**WRITTEN PROBLEM**
Your answer should consist only of the lines below from the one with "Write part 2" through the one with "struct('window_1', bm, M_FRAME)", copied exactly.

# # #

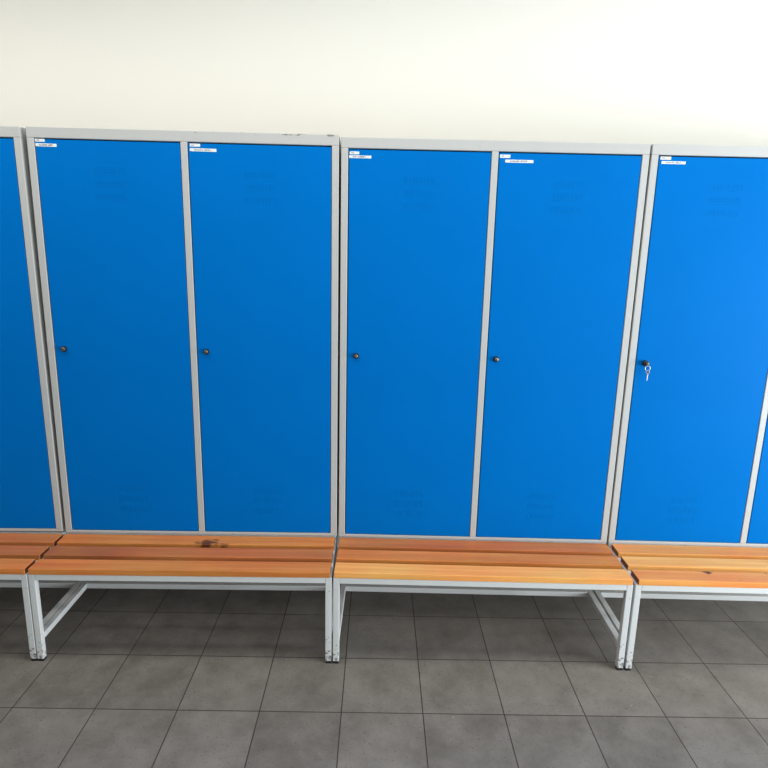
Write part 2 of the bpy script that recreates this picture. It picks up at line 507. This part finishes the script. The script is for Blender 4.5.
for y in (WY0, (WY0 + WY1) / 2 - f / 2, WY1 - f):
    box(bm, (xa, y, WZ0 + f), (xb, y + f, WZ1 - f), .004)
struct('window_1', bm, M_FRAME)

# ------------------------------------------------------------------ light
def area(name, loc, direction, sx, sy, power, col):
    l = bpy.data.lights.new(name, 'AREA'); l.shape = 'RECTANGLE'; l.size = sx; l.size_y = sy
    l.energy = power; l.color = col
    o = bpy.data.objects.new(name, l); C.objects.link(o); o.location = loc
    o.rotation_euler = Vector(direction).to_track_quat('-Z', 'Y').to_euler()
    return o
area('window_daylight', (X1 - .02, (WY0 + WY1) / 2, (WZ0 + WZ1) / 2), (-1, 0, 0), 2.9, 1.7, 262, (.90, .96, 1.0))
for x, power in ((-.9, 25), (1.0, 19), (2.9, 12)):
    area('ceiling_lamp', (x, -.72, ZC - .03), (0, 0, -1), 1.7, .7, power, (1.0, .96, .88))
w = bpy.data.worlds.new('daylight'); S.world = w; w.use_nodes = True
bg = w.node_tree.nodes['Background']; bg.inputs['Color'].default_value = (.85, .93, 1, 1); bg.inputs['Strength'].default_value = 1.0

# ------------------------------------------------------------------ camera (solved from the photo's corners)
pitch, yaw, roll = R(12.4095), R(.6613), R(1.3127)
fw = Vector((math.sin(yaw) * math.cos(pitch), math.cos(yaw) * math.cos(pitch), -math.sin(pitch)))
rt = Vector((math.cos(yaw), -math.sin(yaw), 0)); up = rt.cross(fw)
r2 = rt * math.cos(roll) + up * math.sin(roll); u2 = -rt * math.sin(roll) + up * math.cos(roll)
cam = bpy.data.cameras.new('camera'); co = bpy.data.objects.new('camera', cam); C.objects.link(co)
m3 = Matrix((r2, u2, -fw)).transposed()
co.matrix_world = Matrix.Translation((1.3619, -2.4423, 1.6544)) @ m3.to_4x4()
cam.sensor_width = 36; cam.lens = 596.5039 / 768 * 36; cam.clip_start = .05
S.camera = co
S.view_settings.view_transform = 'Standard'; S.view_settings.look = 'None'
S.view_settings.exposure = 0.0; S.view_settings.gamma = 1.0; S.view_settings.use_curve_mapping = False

# # #

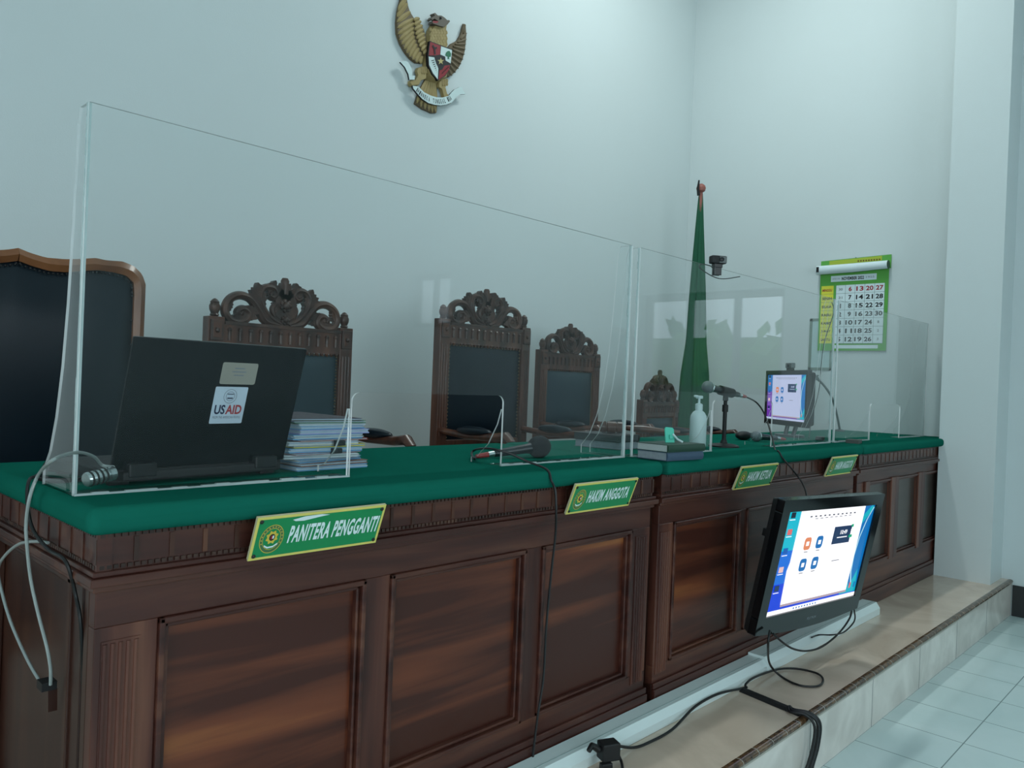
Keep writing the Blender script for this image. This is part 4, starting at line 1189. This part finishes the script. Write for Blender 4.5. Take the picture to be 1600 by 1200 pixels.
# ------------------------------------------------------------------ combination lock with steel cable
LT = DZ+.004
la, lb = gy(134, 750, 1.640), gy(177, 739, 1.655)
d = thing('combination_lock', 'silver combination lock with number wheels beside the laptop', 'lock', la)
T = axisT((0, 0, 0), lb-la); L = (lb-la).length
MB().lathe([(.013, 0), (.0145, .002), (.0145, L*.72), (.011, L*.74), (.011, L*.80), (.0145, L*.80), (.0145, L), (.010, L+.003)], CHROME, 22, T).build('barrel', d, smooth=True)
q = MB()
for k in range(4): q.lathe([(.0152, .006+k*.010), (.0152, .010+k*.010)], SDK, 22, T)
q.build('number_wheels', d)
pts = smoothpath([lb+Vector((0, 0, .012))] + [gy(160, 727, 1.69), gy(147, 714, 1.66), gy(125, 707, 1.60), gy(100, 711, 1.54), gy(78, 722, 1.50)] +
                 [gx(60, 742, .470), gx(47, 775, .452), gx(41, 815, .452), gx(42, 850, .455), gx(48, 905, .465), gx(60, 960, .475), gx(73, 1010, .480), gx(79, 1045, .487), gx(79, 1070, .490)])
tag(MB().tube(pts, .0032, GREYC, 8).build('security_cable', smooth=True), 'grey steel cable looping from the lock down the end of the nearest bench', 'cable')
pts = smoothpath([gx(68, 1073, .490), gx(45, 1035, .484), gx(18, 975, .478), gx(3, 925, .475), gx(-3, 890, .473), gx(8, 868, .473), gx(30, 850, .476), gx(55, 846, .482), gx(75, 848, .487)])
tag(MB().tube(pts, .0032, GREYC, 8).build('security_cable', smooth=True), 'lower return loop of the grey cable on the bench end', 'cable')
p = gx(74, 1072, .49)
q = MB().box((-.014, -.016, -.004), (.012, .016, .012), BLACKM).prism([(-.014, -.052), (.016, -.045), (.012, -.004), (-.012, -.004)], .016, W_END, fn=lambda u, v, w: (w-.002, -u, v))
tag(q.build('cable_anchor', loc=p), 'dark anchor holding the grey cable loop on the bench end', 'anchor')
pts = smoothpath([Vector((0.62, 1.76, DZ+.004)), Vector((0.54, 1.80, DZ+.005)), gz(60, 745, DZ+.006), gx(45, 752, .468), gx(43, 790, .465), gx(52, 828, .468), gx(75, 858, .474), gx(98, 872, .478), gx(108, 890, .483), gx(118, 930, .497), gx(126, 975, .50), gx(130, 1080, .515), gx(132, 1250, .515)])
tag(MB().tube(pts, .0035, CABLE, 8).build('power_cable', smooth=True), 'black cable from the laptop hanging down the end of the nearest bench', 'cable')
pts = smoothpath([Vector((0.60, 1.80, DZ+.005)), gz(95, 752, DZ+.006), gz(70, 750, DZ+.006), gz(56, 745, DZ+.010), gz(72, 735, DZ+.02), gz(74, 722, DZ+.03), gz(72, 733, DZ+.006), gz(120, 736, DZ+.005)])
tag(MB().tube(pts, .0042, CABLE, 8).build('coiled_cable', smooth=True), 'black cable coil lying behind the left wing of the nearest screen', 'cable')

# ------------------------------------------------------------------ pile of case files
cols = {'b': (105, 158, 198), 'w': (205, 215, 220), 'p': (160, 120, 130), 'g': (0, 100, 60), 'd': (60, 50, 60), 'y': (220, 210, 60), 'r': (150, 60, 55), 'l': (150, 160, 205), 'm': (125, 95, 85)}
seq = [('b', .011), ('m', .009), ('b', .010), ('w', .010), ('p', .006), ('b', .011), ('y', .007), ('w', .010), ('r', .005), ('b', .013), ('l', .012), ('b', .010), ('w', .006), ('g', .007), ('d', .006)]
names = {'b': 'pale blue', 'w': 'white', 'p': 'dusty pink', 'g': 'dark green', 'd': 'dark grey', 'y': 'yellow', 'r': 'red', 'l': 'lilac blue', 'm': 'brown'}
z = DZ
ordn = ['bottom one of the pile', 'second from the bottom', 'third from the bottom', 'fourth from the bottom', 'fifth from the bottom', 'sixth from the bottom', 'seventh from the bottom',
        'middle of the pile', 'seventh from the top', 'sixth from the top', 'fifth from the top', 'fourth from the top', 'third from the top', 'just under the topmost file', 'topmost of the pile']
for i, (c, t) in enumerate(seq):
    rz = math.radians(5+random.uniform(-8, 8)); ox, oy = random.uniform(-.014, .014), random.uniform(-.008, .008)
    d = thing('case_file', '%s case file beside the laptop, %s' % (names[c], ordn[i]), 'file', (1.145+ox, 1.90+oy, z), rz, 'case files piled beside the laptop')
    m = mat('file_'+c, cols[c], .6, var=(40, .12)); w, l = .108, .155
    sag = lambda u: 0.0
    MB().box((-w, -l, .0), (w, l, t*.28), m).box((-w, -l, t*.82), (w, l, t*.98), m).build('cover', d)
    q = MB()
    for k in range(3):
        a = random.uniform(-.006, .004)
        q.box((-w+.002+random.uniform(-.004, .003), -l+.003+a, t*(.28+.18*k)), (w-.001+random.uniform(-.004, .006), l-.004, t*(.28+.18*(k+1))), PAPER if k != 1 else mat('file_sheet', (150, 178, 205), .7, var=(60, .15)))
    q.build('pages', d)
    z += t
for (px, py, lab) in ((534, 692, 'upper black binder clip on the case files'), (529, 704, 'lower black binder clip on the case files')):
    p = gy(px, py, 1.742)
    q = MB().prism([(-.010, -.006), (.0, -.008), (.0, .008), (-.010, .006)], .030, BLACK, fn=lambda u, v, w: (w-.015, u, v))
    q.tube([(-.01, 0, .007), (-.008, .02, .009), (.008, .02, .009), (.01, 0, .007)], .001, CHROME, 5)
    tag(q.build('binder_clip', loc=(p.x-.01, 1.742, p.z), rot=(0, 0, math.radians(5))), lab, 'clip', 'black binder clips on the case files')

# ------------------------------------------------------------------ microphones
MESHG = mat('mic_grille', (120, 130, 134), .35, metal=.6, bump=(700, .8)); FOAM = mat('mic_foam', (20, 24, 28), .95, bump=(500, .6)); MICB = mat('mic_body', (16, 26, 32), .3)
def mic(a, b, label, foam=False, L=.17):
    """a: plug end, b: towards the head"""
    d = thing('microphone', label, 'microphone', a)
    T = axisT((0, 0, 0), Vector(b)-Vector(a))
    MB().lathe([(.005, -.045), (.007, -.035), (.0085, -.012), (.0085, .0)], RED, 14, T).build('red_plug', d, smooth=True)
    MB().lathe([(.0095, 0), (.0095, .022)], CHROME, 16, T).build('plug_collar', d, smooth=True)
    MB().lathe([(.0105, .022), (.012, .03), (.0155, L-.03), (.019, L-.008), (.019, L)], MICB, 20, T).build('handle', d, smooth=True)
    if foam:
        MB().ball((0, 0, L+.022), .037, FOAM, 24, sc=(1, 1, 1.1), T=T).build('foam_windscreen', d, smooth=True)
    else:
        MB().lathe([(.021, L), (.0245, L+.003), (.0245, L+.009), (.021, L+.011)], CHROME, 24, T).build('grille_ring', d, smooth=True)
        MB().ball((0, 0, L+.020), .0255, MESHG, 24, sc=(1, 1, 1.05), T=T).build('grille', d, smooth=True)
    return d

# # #

**ANSWER TO THIS EXERCISE**
Write part 2 of the bpy script that recreates this picture. It picks up at line 507. This part finishes the script. The script is for Blender 4.5.
for y in (WY0, (WY0 + WY1) / 2 - f / 2, WY1 - f):
    box(bm, (xa, y, WZ0 + f), (xb, y + f, WZ1 - f), .004)
struct('window_1', bm, M_FRAME)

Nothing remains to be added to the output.